Beating the oil sands drum

“The oil sands are there,” said Sarnia Mayor Mike Bradley. “They’re producing oil and we have a choice as Canadians to ship it east or ship it south or ship it to China.”

Choosing the eastern option could create an estimated 60,000 new jobs in Canada, Bradley said.

Recently, Sarnia moved from being a lone voice in the eastern wilderness to finding it has allies in the premier’s offices in Quebec and New Brunswick. Both leaders supported the eastern pipeline option during a recent premiers’ gathering in Halifax.

“We’ve made some progress and there’s credibility now,” Bradley said. He credits the efforts of people like Petryschuk and fellow retired oil industry heavyweight Clem Bowman.

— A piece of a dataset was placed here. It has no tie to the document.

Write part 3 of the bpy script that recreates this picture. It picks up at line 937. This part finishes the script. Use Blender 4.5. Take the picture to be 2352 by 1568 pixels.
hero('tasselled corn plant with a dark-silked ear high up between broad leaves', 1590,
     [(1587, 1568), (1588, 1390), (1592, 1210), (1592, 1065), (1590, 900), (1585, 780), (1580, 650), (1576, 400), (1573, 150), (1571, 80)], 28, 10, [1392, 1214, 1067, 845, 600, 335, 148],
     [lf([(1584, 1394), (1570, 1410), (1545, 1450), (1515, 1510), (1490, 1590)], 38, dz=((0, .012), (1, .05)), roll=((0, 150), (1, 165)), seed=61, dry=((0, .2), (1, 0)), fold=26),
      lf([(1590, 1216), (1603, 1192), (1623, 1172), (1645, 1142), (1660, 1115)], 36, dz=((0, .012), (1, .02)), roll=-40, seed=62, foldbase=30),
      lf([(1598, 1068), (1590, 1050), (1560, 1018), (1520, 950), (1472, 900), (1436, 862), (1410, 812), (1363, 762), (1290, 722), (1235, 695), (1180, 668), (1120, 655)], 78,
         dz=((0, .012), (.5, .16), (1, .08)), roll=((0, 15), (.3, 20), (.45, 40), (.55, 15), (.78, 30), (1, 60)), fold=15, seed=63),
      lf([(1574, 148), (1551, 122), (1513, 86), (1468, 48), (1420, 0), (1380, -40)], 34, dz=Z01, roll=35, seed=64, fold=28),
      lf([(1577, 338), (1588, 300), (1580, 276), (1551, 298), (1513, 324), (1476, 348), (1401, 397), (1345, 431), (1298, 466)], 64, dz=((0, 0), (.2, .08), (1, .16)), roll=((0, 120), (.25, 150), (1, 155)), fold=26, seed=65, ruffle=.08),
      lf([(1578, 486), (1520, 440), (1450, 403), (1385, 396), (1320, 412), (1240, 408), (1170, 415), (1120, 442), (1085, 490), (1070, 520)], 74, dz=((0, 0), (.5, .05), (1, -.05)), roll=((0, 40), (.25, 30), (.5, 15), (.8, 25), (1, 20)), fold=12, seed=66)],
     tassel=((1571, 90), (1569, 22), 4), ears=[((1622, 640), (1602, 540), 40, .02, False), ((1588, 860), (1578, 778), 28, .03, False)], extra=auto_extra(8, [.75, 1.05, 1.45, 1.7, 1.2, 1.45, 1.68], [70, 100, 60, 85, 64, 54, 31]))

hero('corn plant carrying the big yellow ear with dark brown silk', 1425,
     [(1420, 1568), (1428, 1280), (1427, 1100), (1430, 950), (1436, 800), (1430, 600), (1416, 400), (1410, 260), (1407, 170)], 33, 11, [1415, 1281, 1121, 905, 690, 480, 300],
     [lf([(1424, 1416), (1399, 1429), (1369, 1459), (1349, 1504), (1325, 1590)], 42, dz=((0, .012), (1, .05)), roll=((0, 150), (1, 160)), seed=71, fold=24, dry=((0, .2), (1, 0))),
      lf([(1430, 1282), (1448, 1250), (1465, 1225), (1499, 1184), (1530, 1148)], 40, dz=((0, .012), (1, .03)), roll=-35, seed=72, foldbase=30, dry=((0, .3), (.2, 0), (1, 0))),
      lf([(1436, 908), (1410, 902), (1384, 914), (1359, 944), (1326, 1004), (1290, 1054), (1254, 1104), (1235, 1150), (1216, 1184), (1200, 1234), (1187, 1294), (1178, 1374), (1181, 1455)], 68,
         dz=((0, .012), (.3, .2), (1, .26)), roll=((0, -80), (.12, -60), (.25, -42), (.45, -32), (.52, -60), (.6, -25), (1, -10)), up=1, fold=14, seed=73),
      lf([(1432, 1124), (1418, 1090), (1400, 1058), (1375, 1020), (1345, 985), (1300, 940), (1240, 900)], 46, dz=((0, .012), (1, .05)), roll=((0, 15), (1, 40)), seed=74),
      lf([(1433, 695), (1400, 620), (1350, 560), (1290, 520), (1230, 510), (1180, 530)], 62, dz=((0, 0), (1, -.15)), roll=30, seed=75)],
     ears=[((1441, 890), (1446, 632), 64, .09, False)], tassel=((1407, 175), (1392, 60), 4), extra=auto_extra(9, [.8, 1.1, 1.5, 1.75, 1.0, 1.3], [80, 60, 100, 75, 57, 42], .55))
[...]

Bowman, a pioneer in Canada’s oil sands development who spent part of his long career heading Imperial Oil’s research centre in Sarnia, urged in 2009 to expand refining capacity in Chemical Valley instead of exporting oil sands crude, along with the jobs and investment that flows with it.

Petryschuk joined Bowman and others in creating a recent Canadian Academy of Engineering-based publication Canada: Winning as a Sustainable Energy Superpower.

Petryschuk prepared the economic analysis for its call for more bitumen – oil sands oil with the sands removed – to be refined in Canada, and Sarnia-Lambton in particular, instead of shipping it off to refiners on the U.S. gulf coast.

“Don’t get me wrong,” he said, “I don’t expect all of that bitumen to stay in Canada and get processed, but by golly we should be doing a lot more than is planned.”

By the end of the coming decade, the value of converting Canada’s oil sands production to gasoline and other fuels alone will be about $60 billion a year, Petryschuk said.

The impact would grow if additional chemical processing is added in, along with the spinoff created by that much money moving through the Canadian economy.

Petryschuk said he, Bowman and others have been working through the Bowman Centre at the Western Research Park in Sarnia.

They’ve been speaking to politicians, cultivating national journalists and generated an energy supplement published in the Globe and Mail last spring.

“I think we’re actually making some headway,” Petryschuk.

That may be, in part, because plans for both the Keystone pipeline into the U.S. and a new pipeline through British Columbia to the Pacific coast have run into trouble.

But, Petryschuk added he believes the group’s economic message is also starting to take hold in Canada. “We import $30 billion worth of chemicals into Ontario alone a year. What are we doing shipping stuff out and then bringing it back in as finished product?”

In May, the Bowman Centre will team up with the Canadian Academy of Engineering, the Sarnia-Lambton Economic Partnership and Alberta Innovates to host a workshop in Sarnia about processing more bitumen in Canada.

Petryschuk said it was just a few years ago that Shell came close to approving a new refinery for Chemical Valley. “That was economically viable four years ago and the world hasn’t changed at all,” he said.

Bradley said he believes the whole community of Sarnia-Lambton has been ahead of the curve when it comes to seeing the potential benefits of the oil sands. “We understand the industry. We understand we have the pipeline network. We understand the benefits of being closer to markets, than the west.”

At the same time Sarnia-Lambton has been beating the drum, there has been push back from environmental groups warning about potential risks of having more oil sands crude piped east.

“Sometimes you feel that there are people who would rather win the battle than win the war,” Bradley said. “For those of us who recognize the economic benefits, we also understand the environmental side.” Sarnia-Lambton, he said, supports the call for safe pipelines and for building refineries with the highest environmental standards. “It used to be environment versus jobs,” he said.  “You can have both.”